Repeat all of the data precisely.

* * * * * * *

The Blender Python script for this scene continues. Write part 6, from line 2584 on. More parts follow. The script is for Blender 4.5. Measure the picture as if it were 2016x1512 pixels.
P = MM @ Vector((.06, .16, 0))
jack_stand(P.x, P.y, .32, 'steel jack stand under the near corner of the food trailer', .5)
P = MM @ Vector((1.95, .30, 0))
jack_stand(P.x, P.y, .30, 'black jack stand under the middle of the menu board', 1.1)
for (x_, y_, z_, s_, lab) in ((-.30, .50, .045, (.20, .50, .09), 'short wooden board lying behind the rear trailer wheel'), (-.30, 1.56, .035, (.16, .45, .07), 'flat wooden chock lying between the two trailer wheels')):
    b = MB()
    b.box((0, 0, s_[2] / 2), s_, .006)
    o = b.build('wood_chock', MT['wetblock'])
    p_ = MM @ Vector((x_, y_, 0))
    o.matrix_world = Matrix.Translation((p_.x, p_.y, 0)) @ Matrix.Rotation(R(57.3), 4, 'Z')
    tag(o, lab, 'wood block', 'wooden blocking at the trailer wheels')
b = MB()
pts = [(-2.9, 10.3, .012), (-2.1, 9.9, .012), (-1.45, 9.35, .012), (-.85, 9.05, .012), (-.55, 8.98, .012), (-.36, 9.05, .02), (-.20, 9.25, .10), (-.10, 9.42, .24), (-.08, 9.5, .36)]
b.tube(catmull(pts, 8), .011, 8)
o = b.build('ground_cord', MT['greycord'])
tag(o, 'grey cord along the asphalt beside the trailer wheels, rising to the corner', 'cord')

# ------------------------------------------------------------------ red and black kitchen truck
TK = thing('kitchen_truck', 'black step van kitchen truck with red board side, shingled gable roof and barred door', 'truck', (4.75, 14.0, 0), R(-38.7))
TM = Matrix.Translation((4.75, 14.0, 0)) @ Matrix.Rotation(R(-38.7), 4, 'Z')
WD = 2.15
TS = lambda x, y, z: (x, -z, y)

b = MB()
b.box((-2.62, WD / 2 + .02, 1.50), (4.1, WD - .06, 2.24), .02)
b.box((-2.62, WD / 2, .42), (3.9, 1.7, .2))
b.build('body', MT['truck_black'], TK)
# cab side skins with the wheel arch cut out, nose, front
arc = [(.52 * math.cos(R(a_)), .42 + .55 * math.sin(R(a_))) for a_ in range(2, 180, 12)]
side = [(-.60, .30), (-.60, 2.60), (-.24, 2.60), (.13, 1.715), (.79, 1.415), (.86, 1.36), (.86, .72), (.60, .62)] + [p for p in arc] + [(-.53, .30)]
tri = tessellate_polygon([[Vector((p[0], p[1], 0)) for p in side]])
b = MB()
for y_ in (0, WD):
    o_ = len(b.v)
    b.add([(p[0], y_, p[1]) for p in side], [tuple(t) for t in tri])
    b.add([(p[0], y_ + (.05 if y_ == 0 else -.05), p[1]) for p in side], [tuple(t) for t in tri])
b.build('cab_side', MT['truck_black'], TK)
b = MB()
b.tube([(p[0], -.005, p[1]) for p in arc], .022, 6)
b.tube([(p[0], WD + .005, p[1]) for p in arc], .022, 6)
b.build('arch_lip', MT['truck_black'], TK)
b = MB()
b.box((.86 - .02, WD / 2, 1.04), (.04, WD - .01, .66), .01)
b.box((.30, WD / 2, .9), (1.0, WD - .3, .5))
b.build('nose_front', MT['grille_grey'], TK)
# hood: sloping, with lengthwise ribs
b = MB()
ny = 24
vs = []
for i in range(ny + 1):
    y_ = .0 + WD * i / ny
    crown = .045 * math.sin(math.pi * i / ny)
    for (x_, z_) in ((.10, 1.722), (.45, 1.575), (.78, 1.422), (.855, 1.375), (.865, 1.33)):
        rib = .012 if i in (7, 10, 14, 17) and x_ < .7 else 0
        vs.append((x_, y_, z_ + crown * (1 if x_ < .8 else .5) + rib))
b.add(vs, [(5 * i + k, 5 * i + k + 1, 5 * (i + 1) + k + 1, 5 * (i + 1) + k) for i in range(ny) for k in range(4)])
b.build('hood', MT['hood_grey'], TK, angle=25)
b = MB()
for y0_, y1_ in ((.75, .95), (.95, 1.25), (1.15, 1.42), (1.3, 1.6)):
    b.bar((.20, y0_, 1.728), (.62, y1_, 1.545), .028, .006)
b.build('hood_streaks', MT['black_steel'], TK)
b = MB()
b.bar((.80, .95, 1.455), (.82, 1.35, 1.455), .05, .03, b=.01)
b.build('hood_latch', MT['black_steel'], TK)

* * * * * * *

**RESPONSE TO THE TASK:**
The Blender Python script for this scene continues. Write part 6, from line 2584 on. More parts follow. The script is for Blender 4.5. Measure the picture as if it were 2016x1512 pixels.
P = MM @ Vector((.06, .16, 0))
jack_stand(P.x, P.y, .32, 'steel jack stand under the near corner of the food trailer', .5)
P = MM @ Vector((1.95, .30, 0))
jack_stand(P.x, P.y, .30, 'black jack stand under the middle of the menu board', 1.1)
for (x_, y_, z_, s_, lab) in ((-.30, .50, .045, (.20, .50, .09), 'short wooden board lying behind the rear trailer wheel'), (-.30, 1.56, .035, (.16, .45, .07), 'flat wooden chock lying between the two trailer wheels')):
    b = MB()
    b.box((0, 0, s_[2] / 2), s_, .006)
    o = b.build('wood_chock', MT['wetblock'])
    p_ = MM @ Vector((x_, y_, 0))
    o.matrix_world = Matrix.Translation((p_.x, p_.y, 0)) @ Matrix.Rotation(R(57.3), 4, 'Z')
    tag(o, lab, 'wood block', 'wooden blocking at the trailer wheels')
b = MB()
pts = [(-2.9, 10.3, .012), (-2.1, 9.9, .012), (-1.45, 9.35, .012), (-.85, 9.05, .012), (-.55, 8.98, .012), (-.36, 9.05, .02), (-.20, 9.25, .10), (-.10, 9.42, .24), (-.08, 9.5, .36)]
b.tube(catmull(pts, 8), .011, 8)
o = b.build('ground_cord', MT['greycord'])
tag(o, 'grey cord along the asphalt beside the trailer wheels, rising to the corner', 'cord')

# ------------------------------------------------------------------ red and black kitchen truck
TK = thing('kitchen_truck', 'black step van kitchen truck with red board side, shingled gable roof and barred door', 'truck', (4.75, 14.0, 0), R(-38.7))
TM = Matrix.Translation((4.75, 14.0, 0)) @ Matrix.Rotation(R(-38.7), 4, 'Z')
WD = 2.15
TS = lambda x, y, z: (x, -z, y)

b = MB()
b.box((-2.62, WD / 2 + .02, 1.50), (4.1, WD - .06, 2.24), .02)
b.box((-2.62, WD / 2, .42), (3.9, 1.7, .2))
b.build('body', MT['truck_black'], TK)
# cab side skins with the wheel arch cut out, nose, front
arc = [(.52 * math.cos(R(a_)), .42 + .55 * math.sin(R(a_))) for a_ in range(2, 180, 12)]
side = [(-.60, .30), (-.60, 2.60), (-.24, 2.60), (.13, 1.715), (.79, 1.415), (.86, 1.36), (.86, .72), (.60, .62)] + [p for p in arc] + [(-.53, .30)]
tri = tessellate_polygon([[Vector((p[0], p[1], 0)) for p in side]])
b = MB()
for y_ in (0, WD):
    o_ = len(b.v)
    b.add([(p[0], y_, p[1]) for p in side], [tuple(t) for t in tri])
    b.add([(p[0], y_ + (.05 if y_ == 0 else -.05), p[1]) for p in side], [tuple(t) for t in tri])
b.build('cab_side', MT['truck_black'], TK)
b = MB()
b.tube([(p[0], -.005, p[1]) for p in arc], .022, 6)
b.tube([(p[0], WD + .005, p[1]) for p in arc], .022, 6)
b.build('arch_lip', MT['truck_black'], TK)
b = MB()
b.box((.86 - .02, WD / 2, 1.04), (.04, WD - .01, .66), .01)
b.box((.30, WD / 2, .9), (1.0, WD - .3, .5))
b.build('nose_front', MT['grille_grey'], TK)
# hood: sloping, with lengthwise ribs
b = MB()
ny = 24
vs = []
for i in range(ny + 1):
    y_ = .0 + WD * i / ny
    crown = .045 * math.sin(math.pi * i / ny)
    for (x_, z_) in ((.10, 1.722), (.45, 1.575), (.78, 1.422), (.855, 1.375), (.865, 1.33)):
        rib = .012 if i in (7, 10, 14, 17) and x_ < .7 else 0
        vs.append((x_, y_, z_ + crown * (1 if x_ < .8 else .5) + rib))
b.add(vs, [(5 * i + k, 5 * i + k + 1, 5 * (i + 1) + k + 1, 5 * (i + 1) + k) for i in range(ny) for k in range(4)])
b.build('hood', MT['hood_grey'], TK, angle=25)
b = MB()
for y0_, y1_ in ((.75, .95), (.95, 1.25), (1.15, 1.42), (1.3, 1.6)):
    b.bar((.20, y0_, 1.728), (.62, y1_, 1.545), .028, .006)
b.build('hood_streaks', MT['black_steel'], TK)
b = MB()
b.bar((.80, .95, 1.455), (.82, 1.35, 1.455), .05, .03, b=.01)
b.build('hood_latch', MT['black_steel'], TK)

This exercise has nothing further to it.